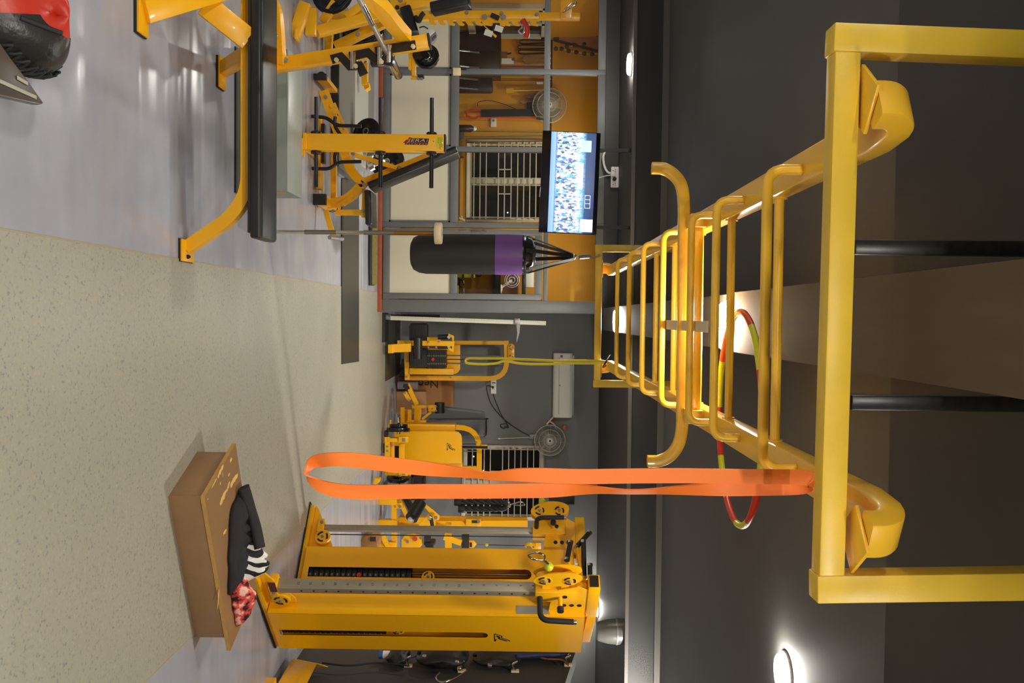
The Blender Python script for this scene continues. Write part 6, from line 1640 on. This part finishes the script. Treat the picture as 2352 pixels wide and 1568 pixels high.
# chairs, desk things
def chair(label, x0, x1, y0, y1, d):
    t = thing('office_chair', label, 'chair', at(x0, (y0 + y1) / 2, d)); a, c = pbox(x0, x1, y0, y1, d, .1); w = c.x - a.x
    MB().box2((a.x, d, .95 if c.z < 1 else a.z), (c.x, d + .09, c.z)).build('backrest', DBROWN, t, bevel=.03)
    MB().box2((a.x, d - .45, .42), (c.x, d + .05, .52)).build('seat', DBROWN, t, bevel=.03)
    for s in (.04, w - .04):
        MB().tube(bend([V((a.x + s, d, 1.1)), V((a.x + s, d - .12, .72)), V((a.x + s, d - .42, .70)), V((a.x + s, d - .42, .5))], .06, 4), .016, 8).build('armrest', CHR, t)
    MB().rod((a.x + w / 2, d - .2, .08), (a.x + w / 2, d - .2, .42), .03, 12).build('column', CHR, t)
    for k in range(5):
        q = 2 * PI * k / 5; e = V((a.x + w / 2 + .27 * math.cos(q), d - .2 + .27 * math.sin(q), .06)); MB().bar((a.x + w / 2, d - .2, .10), e, .04, .03).build('base_spoke', BLKP, t); MB().disc(e - Z_ * .03, (math.sin(q), math.cos(q), 0), .03, .025, 12).build('caster', BLK, t)
    return t
chair('dark brown office chair with tall back, left of the frame post', 1040, 1150, 114, 163, 11.7)
chair('dark brown office chair with a rounded back, right of the frame post', 1040, 1132, 176, 212, 11.5)
ct = thing('desk_organiser', 'brown desk organiser with pens and a white card beside the tall chair', 'organiser', at(1150, 125, 11.9)); PB('pen_box', CARD, ct, 1151, 1165, 118, 137, 11.9, .08); PB('card', WHT, ct, 1152, 1180, 134, 146, 11.86, .01, 0); MB().rod(at(1165, 124, 11.9), at(1174, 122, 11.88), .012, 8).build('pen', BLK, ct); MB().disc(at(1179, 136, 11.85), Y_, .022, .004, 16).build('badge', PURPLE, ct)
single('office_cabinet', MB().box2((-3.86, 11.95, 0), (at(1060, 168, 11.9).x, 12.25, at(1150, 125, 11.9).z)), DBROWN, 'dark cabinet behind the tall office chair', 'cabinet', bevel=.01)
sk = thing('wall_socket', 'white wall socket on the yellow office wall below the fan', 'socket', at(1127, 281, DB)); PB('socket_plate', WHT, sk, 1127, 1140, 271, 291, DB - .03, .03, .004); PB('switch', GALV, sk, 1131, 1136, 275, 279, DB - .034, .004, 0)
bt = thing('water_bottle', 'dark bottle standing on the office ledge below the socket', 'bottle', at(1056, 294, 11.9)); q = at(1053.5, 295, 12.15); MB().lathe([(.05, 0), (.052, .01), (.052, .17), (.03, .20), (.03, .215)], q, Z_, 18).build('bottle_body', mat('brown plastic bottle', rgb(50, 30, 14), .25), bt); MB().lathe([(.032, .21), (.032, .235), (.018, .24), (.018, .25)], q, Z_, 14).build('cap', WHT, bt)
single('poster', MB().box2(*pbox(1056, 1066, 303, 326, DB - .02, .01)), PATT, 'small patterned poster behind the teal bands', 'poster')
ldg = thing('window_ledge', 'brown ledge with folded cloth under the office window', 'ledge', at(1052, 310, 12.2)); PB('board', DBROWN, ldg, 1047, 1053, 290, 500, 12.0, .38); PB('folded_cloth', mat('olive cloth', rgb(120, 96, 40), .9), ldg, 1053, 1064, 322, 358, 12.1, .2, .01)
single('beige_window_handle', MB().rod(at(1053, 500, 12.25), at(1068, 507, 12.25), .018, 8).rod(at(1060, 496, 12.25), at(1062, 506, 12.25), .012, 8), IVORY, 'small beige handle by the office window corner', 'tap')  # window handle beside the office window, built from two short rods
# shelves with shoes seen through the door glass
sv = thing('shoe_rack', 'black shelf rack behind the glass door', 'rack', at(1050, 640, 12.0))
for x0, x1 in ((1040, 1048), (1132, 1149), (1199, 1208)): PB('shelf_board', BLKP, sv, x0, x1, 545, 688, 11.9, .4, .003)
for y in (548, 686): PB('side_frame', BLKP, sv, 860, 1245, y - 2, y + 2, 11.95, .03, 0)
def shoe(label, x, y0, y1, mt, mt2, d=11.9):
    s = thing('trainer_shoe', label, 'shoe', at(x, (y0 + y1) / 2, d)); a = at(x, y0, d); c = at(x, y1, d); w = c.x - a.x
    prof = lambda u: .045 + .035 * (1 - u) ** 1.5
    b = MB(); b.grid(lambda u, v: V((a.x + w * (.5 - .5 * math.cos(v * PI * 2) * (1 - .2 * u)), d + .02 + .28 * u, a.z + .022 + prof(u) * max(0, math.sin(v * PI)) ** .5)), 14, 14); b.build('upper', mt, s)
    MB().box2((a.x, d, a.z), (c.x, d + .31, a.z + .025)).build('sole', mt2, s, bevel=.006); b = MB()
    for k in range(4): b.tube([V((a.x + w * .25, d + .1 + .03 * k, a.z + .09 - .006 * k)), V((a.x + w * .75, d + .1 + .03 * k, a.z + .09 - .006 * k))], .005, 6)
    b.build('lace', WHT, s, kind='stuff')
    return s
YS = mat('acid yellow fabric', rgb(196, 186, 36), .6); GS = mat('grey mesh fabric', rgb(80, 78, 74), .7)
for lb, x, y0, y1, m1, m2 in (('grey shoe with yellow trim at the right end of the shelf', 1049, 655, 680, GS, YS), ('mauve shoe beside the grey one on the shelf', 1049, 640, 654, LAV, BLK)): shoe(lb, x, y0, y1, m1, m2)
ybg = thing('shoe_bag', 'acid yellow and black checked bag on the shelf behind the punching bag', 'bag', at(1049, 625, 11.9)); PB('bag_body', YS, ybg, 1049, 1092, 560, 638, 11.95, .25, .02)
for q in ((1049, 1092, 600, 604), (1049, 1092, 622, 626), (1062, 1066, 560, 638), (1084, 1088, 560, 638)): PB('strap', BBND, ybg, *q, 11.935, .02, 0)
PB('flap', BBND, ybg, 1092, 1104, 590, 634, 11.95, .2, .015)
hf = thing('table_fan', 'small white table fan on the shelf behind the punching bag', 'fan', at(1149, 648, 11.9)); q = at(1176, 643, 11.85)
for rr in (.10, .075, .04): MB().tube([q + V((rr * math.cos(t), -.02 * (rr < .09), rr * math.sin(t))) for t in [2 * PI * i / 28 for i in range(28)]], .005, 6, closed=True).build('cage_ring', WHT, hf)
for k in range(3):
    t = k * 2.094; MB().poly3([q, q + V((.08 * math.cos(t), .02, .08 * math.sin(t))), q + V((.08 * math.cos(t + .7), .0, .08 * math.sin(t + .7)))], (0, .004, 0)).build('blade', mat('translucent grey fan blade', rgb(120, 118, 110), .2), hf)
MB().rod(at(1151, 660, 11.87), q, .018, 10).build('neck', WHT, hf); MB().lathe([(.06, 0), (.06, .015), (.02, .025)], at(1150, 663, 11.87), Z_, 18).build('base', WHT, hf)
single('medicine_box', MB().box2(*pbox(1208, 1226, 622, 660, 11.95, .2)), WHT, 'white printed box on the top shelf behind the door glass', 'box', bevel=.003)

ck = thing('cream_block', 'cream plastic block clipped on the grey partition post beside the rail', 'clip', at(1041, 164, DP - .06)); PB('block', IVORY, ck, 1040, 1058, 155, 172, DP - .08, .045, .006); PB('black_tab', BLK, ck, 1057, 1072, 155, 160, DP - .06, .025, .004)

§ **The problem**: Restate the full listing verbatim and drop every picture.

§ **Reply to the task**:
The Blender Python script for this scene continues. Write part 6, from line 1640 on. This part finishes the script. Treat the picture as 2352 pixels wide and 1568 pixels high.
# chairs, desk things
def chair(label, x0, x1, y0, y1, d):
    t = thing('office_chair', label, 'chair', at(x0, (y0 + y1) / 2, d)); a, c = pbox(x0, x1, y0, y1, d, .1); w = c.x - a.x
    MB().box2((a.x, d, .95 if c.z < 1 else a.z), (c.x, d + .09, c.z)).build('backrest', DBROWN, t, bevel=.03)
    MB().box2((a.x, d - .45, .42), (c.x, d + .05, .52)).build('seat', DBROWN, t, bevel=.03)
    for s in (.04, w - .04):
        MB().tube(bend([V((a.x + s, d, 1.1)), V((a.x + s, d - .12, .72)), V((a.x + s, d - .42, .70)), V((a.x + s, d - .42, .5))], .06, 4), .016, 8).build('armrest', CHR, t)
    MB().rod((a.x + w / 2, d - .2, .08), (a.x + w / 2, d - .2, .42), .03, 12).build('column', CHR, t)
    for k in range(5):
        q = 2 * PI * k / 5; e = V((a.x + w / 2 + .27 * math.cos(q), d - .2 + .27 * math.sin(q), .06)); MB().bar((a.x + w / 2, d - .2, .10), e, .04, .03).build('base_spoke', BLKP, t); MB().disc(e - Z_ * .03, (math.sin(q), math.cos(q), 0), .03, .025, 12).build('caster', BLK, t)
    return t
chair('dark brown office chair with tall back, left of the frame post', 1040, 1150, 114, 163, 11.7)
chair('dark brown office chair with a rounded back, right of the frame post', 1040, 1132, 176, 212, 11.5)
ct = thing('desk_organiser', 'brown desk organiser with pens and a white card beside the tall chair', 'organiser', at(1150, 125, 11.9)); PB('pen_box', CARD, ct, 1151, 1165, 118, 137, 11.9, .08); PB('card', WHT, ct, 1152, 1180, 134, 146, 11.86, .01, 0); MB().rod(at(1165, 124, 11.9), at(1174, 122, 11.88), .012, 8).build('pen', BLK, ct); MB().disc(at(1179, 136, 11.85), Y_, .022, .004, 16).build('badge', PURPLE, ct)
single('office_cabinet', MB().box2((-3.86, 11.95, 0), (at(1060, 168, 11.9).x, 12.25, at(1150, 125, 11.9).z)), DBROWN, 'dark cabinet behind the tall office chair', 'cabinet', bevel=.01)
sk = thing('wall_socket', 'white wall socket on the yellow office wall below the fan', 'socket', at(1127, 281, DB)); PB('socket_plate', WHT, sk, 1127, 1140, 271, 291, DB - .03, .03, .004); PB('switch', GALV, sk, 1131, 1136, 275, 279, DB - .034, .004, 0)
bt = thing('water_bottle', 'dark bottle standing on the office ledge below the socket', 'bottle', at(1056, 294, 11.9)); q = at(1053.5, 295, 12.15); MB().lathe([(.05, 0), (.052, .01), (.052, .17), (.03, .20), (.03, .215)], q, Z_, 18).build('bottle_body', mat('brown plastic bottle', rgb(50, 30, 14), .25), bt); MB().lathe([(.032, .21), (.032, .235), (.018, .24), (.018, .25)], q, Z_, 14).build('cap', WHT, bt)
single('poster', MB().box2(*pbox(1056, 1066, 303, 326, DB - .02, .01)), PATT, 'small patterned poster behind the teal bands', 'poster')
ldg = thing('window_ledge', 'brown ledge with folded cloth under the office window', 'ledge', at(1052, 310, 12.2)); PB('board', DBROWN, ldg, 1047, 1053, 290, 500, 12.0, .38); PB('folded_cloth', mat('olive cloth', rgb(120, 96, 40), .9), ldg, 1053, 1064, 322, 358, 12.1, .2, .01)
single('beige_window_handle', MB().rod(at(1053, 500, 12.25), at(1068, 507, 12.25), .018, 8).rod(at(1060, 496, 12.25), at(1062, 506, 12.25), .012, 8), IVORY, 'small beige handle by the office window corner', 'tap')  # window handle beside the office window, built from two short rods
# shelves with shoes seen through the door glass
sv = thing('shoe_rack', 'black shelf rack behind the glass door', 'rack', at(1050, 640, 12.0))
for x0, x1 in ((1040, 1048), (1132, 1149), (1199, 1208)): PB('shelf_board', BLKP, sv, x0, x1, 545, 688, 11.9, .4, .003)
for y in (548, 686): PB('side_frame', BLKP, sv, 860, 1245, y - 2, y + 2, 11.95, .03, 0)
def shoe(label, x, y0, y1, mt, mt2, d=11.9):
    s = thing('trainer_shoe', label, 'shoe', at(x, (y0 + y1) / 2, d)); a = at(x, y0, d); c = at(x, y1, d); w = c.x - a.x
    prof = lambda u: .045 + .035 * (1 - u) ** 1.5
    b = MB(); b.grid(lambda u, v: V((a.x + w * (.5 - .5 * math.cos(v * PI * 2) * (1 - .2 * u)), d + .02 + .28 * u, a.z + .022 + prof(u) * max(0, math.sin(v * PI)) ** .5)), 14, 14); b.build('upper', mt, s)
    MB().box2((a.x, d, a.z), (c.x, d + .31, a.z + .025)).build('sole', mt2, s, bevel=.006); b = MB()
    for k in range(4): b.tube([V((a.x + w * .25, d + .1 + .03 * k, a.z + .09 - .006 * k)), V((a.x + w * .75, d + .1 + .03 * k, a.z + .09 - .006 * k))], .005, 6)
    b.build('lace', WHT, s, kind='stuff')
    return s
YS = mat('acid yellow fabric', rgb(196, 186, 36), .6); GS = mat('grey mesh fabric', rgb(80, 78, 74), .7)
for lb, x, y0, y1, m1, m2 in (('grey shoe with yellow trim at the right end of the shelf', 1049, 655, 680, GS, YS), ('mauve shoe beside the grey one on the shelf', 1049, 640, 654, LAV, BLK)): shoe(lb, x, y0, y1, m1, m2)
ybg = thing('shoe_bag', 'acid yellow and black checked bag on the shelf behind the punching bag', 'bag', at(1049, 625, 11.9)); PB('bag_body', YS, ybg, 1049, 1092, 560, 638, 11.95, .25, .02)
for q in ((1049, 1092, 600, 604), (1049, 1092, 622, 626), (1062, 1066, 560, 638), (1084, 1088, 560, 638)): PB('strap', BBND, ybg, *q, 11.935, .02, 0)
PB('flap', BBND, ybg, 1092, 1104, 590, 634, 11.95, .2, .015)
hf = thing('table_fan', 'small white table fan on the shelf behind the punching bag', 'fan', at(1149, 648, 11.9)); q = at(1176, 643, 11.85)
for rr in (.10, .075, .04): MB().tube([q + V((rr * math.cos(t), -.02 * (rr < .09), rr * math.sin(t))) for t in [2 * PI * i / 28 for i in range(28)]], .005, 6, closed=True).build('cage_ring', WHT, hf)
for k in range(3):
    t = k * 2.094; MB().poly3([q, q + V((.08 * math.cos(t), .02, .08 * math.sin(t))), q + V((.08 * math.cos(t + .7), .0, .08 * math.sin(t + .7)))], (0, .004, 0)).build('blade', mat('translucent grey fan blade', rgb(120, 118, 110), .2), hf)
MB().rod(at(1151, 660, 11.87), q, .018, 10).build('neck', WHT, hf); MB().lathe([(.06, 0), (.06, .015), (.02, .025)], at(1150, 663, 11.87), Z_, 18).build('base', WHT, hf)
single('medicine_box', MB().box2(*pbox(1208, 1226, 622, 660, 11.95, .2)), WHT, 'white printed box on the top shelf behind the door glass', 'box', bevel=.003)

ck = thing('cream_block', 'cream plastic block clipped on the grey partition post beside the rail', 'clip', at(1041, 164, DP - .06)); PB('block', IVORY, ck, 1040, 1058, 155, 172, DP - .08, .045, .006); PB('black_tab', BLK, ck, 1057, 1072, 155, 160, DP - .06, .025, .004)